Reproduce all of the data that follows, character for character.

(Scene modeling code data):
= = = = = = =

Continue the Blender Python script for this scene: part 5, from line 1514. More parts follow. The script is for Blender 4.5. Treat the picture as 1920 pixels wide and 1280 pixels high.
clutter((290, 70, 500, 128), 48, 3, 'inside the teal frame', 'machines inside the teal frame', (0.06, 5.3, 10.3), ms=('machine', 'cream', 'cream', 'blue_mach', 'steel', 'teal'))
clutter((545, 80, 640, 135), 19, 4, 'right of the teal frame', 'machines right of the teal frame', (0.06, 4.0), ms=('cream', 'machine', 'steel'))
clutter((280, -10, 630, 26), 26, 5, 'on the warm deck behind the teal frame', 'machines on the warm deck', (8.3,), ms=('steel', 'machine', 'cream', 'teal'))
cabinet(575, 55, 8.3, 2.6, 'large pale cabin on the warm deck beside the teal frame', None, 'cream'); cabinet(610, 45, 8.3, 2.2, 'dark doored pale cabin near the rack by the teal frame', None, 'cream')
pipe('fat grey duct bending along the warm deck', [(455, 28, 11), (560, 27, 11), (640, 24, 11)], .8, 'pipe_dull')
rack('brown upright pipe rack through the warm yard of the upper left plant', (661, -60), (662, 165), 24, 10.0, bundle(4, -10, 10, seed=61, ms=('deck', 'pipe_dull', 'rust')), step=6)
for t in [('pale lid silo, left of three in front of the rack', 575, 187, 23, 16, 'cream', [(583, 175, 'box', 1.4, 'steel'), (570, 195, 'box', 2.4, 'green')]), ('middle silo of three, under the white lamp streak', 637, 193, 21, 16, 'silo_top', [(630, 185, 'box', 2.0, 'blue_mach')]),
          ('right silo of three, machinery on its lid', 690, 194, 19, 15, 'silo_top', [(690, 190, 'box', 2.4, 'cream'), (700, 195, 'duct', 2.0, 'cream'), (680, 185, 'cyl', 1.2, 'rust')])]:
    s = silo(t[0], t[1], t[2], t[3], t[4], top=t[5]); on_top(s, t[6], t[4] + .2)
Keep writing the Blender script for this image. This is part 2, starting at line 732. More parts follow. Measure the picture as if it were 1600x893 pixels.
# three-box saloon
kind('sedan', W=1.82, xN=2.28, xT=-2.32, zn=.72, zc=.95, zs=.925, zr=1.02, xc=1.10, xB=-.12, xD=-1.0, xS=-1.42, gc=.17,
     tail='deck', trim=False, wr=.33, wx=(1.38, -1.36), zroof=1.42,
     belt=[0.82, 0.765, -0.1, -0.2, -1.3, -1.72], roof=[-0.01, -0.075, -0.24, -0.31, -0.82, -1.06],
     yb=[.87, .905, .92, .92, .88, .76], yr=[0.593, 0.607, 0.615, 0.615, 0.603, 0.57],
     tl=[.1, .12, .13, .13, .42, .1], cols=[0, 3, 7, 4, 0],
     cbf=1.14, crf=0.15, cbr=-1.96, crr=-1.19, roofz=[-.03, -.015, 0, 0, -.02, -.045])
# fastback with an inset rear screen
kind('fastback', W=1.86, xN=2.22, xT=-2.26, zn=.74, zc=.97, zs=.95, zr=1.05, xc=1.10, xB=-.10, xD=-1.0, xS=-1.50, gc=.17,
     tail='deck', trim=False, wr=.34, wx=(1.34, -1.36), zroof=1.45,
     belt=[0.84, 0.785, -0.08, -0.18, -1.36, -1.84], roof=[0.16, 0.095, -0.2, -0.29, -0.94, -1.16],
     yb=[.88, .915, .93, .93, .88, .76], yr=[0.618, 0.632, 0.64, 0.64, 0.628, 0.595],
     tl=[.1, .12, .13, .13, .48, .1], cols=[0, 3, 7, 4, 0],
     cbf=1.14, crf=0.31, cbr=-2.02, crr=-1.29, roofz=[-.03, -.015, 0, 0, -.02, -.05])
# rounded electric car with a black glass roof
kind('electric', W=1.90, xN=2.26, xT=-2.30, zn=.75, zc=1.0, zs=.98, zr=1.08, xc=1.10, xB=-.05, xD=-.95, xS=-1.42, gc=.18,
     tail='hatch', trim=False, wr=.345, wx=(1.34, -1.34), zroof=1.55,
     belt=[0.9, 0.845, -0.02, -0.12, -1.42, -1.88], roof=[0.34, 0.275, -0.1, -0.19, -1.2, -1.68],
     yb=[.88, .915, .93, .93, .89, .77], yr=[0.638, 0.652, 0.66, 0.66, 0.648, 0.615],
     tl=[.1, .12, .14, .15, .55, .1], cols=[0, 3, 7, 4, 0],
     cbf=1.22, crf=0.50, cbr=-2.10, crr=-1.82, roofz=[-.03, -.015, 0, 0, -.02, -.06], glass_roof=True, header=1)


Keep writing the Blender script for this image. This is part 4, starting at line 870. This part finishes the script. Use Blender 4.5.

= = = = = = =

(WRITTEN REPLY):
Continue the Blender Python script for this scene: part 5, from line 1514. More parts follow. The script is for Blender 4.5. Treat the picture as 1920 pixels wide and 1280 pixels high.
clutter((290, 70, 500, 128), 48, 3, 'inside the teal frame', 'machines inside the teal frame', (0.06, 5.3, 10.3), ms=('machine', 'cream', 'cream', 'blue_mach', 'steel', 'teal'))
clutter((545, 80, 640, 135), 19, 4, 'right of the teal frame', 'machines right of the teal frame', (0.06, 4.0), ms=('cream', 'machine', 'steel'))
clutter((280, -10, 630, 26), 26, 5, 'on the warm deck behind the teal frame', 'machines on the warm deck', (8.3,), ms=('steel', 'machine', 'cream', 'teal'))
cabinet(575, 55, 8.3, 2.6, 'large pale cabin on the warm deck beside the teal frame', None, 'cream'); cabinet(610, 45, 8.3, 2.2, 'dark doored pale cabin near the rack by the teal frame', None, 'cream')
pipe('fat grey duct bending along the warm deck', [(455, 28, 11), (560, 27, 11), (640, 24, 11)], .8, 'pipe_dull')
rack('brown upright pipe rack through the warm yard of the upper left plant', (661, -60), (662, 165), 24, 10.0, bundle(4, -10, 10, seed=61, ms=('deck', 'pipe_dull', 'rust')), step=6)
for t in [('pale lid silo, left of three in front of the rack', 575, 187, 23, 16, 'cream', [(583, 175, 'box', 1.4, 'steel'), (570, 195, 'box', 2.4, 'green')]), ('middle silo of three, under the white lamp streak', 637, 193, 21, 16, 'silo_top', [(630, 185, 'box', 2.0, 'blue_mach')]),
          ('right silo of three, machinery on its lid', 690, 194, 19, 15, 'silo_top', [(690, 190, 'box', 2.4, 'cream'), (700, 195, 'duct', 2.0, 'cream'), (680, 185, 'cyl', 1.2, 'rust')])]:
    s = silo(t[0], t[1], t[2], t[3], t[4], top=t[5]); on_top(s, t[6], t[4] + .2)
Keep writing the Blender script for this image. This is part 2, starting at line 732. More parts follow. Measure the picture as if it were 1600x893 pixels.
# three-box saloon
kind('sedan', W=1.82, xN=2.28, xT=-2.32, zn=.72, zc=.95, zs=.925, zr=1.02, xc=1.10, xB=-.12, xD=-1.0, xS=-1.42, gc=.17,
     tail='deck', trim=False, wr=.33, wx=(1.38, -1.36), zroof=1.42,
     belt=[0.82, 0.765, -0.1, -0.2, -1.3, -1.72], roof=[-0.01, -0.075, -0.24, -0.31, -0.82, -1.06],
     yb=[.87, .905, .92, .92, .88, .76], yr=[0.593, 0.607, 0.615, 0.615, 0.603, 0.57],
     tl=[.1, .12, .13, .13, .42, .1], cols=[0, 3, 7, 4, 0],
     cbf=1.14, crf=0.15, cbr=-1.96, crr=-1.19, roofz=[-.03, -.015, 0, 0, -.02, -.045])
# fastback with an inset rear screen
kind('fastback', W=1.86, xN=2.22, xT=-2.26, zn=.74, zc=.97, zs=.95, zr=1.05, xc=1.10, xB=-.10, xD=-1.0, xS=-1.50, gc=.17,
     tail='deck', trim=False, wr=.34, wx=(1.34, -1.36), zroof=1.45,
     belt=[0.84, 0.785, -0.08, -0.18, -1.36, -1.84], roof=[0.16, 0.095, -0.2, -0.29, -0.94, -1.16],
     yb=[.88, .915, .93, .93, .88, .76], yr=[0.618, 0.632, 0.64, 0.64, 0.628, 0.595],
     tl=[.1, .12, .13, .13, .48, .1], cols=[0, 3, 7, 4, 0],
     cbf=1.14, crf=0.31, cbr=-2.02, crr=-1.29, roofz=[-.03, -.015, 0, 0, -.02, -.05])
# rounded electric car with a black glass roof
kind('electric', W=1.90, xN=2.26, xT=-2.30, zn=.75, zc=1.0, zs=.98, zr=1.08, xc=1.10, xB=-.05, xD=-.95, xS=-1.42, gc=.18,
     tail='hatch', trim=False, wr=.345, wx=(1.34, -1.34), zroof=1.55,
     belt=[0.9, 0.845, -0.02, -0.12, -1.42, -1.88], roof=[0.34, 0.275, -0.1, -0.19, -1.2, -1.68],
     yb=[.88, .915, .93, .93, .89, .77], yr=[0.638, 0.652, 0.66, 0.66, 0.648, 0.615],
     tl=[.1, .12, .14, .15, .55, .1], cols=[0, 3, 7, 4, 0],
     cbf=1.22, crf=0.50, cbr=-2.10, crr=-1.82, roofz=[-.03, -.015, 0, 0, -.02, -.06], glass_roof=True, header=1)


Keep writing the Blender script for this image. This is part 4, starting at line 870. This part finishes the script. Use Blender 4.5.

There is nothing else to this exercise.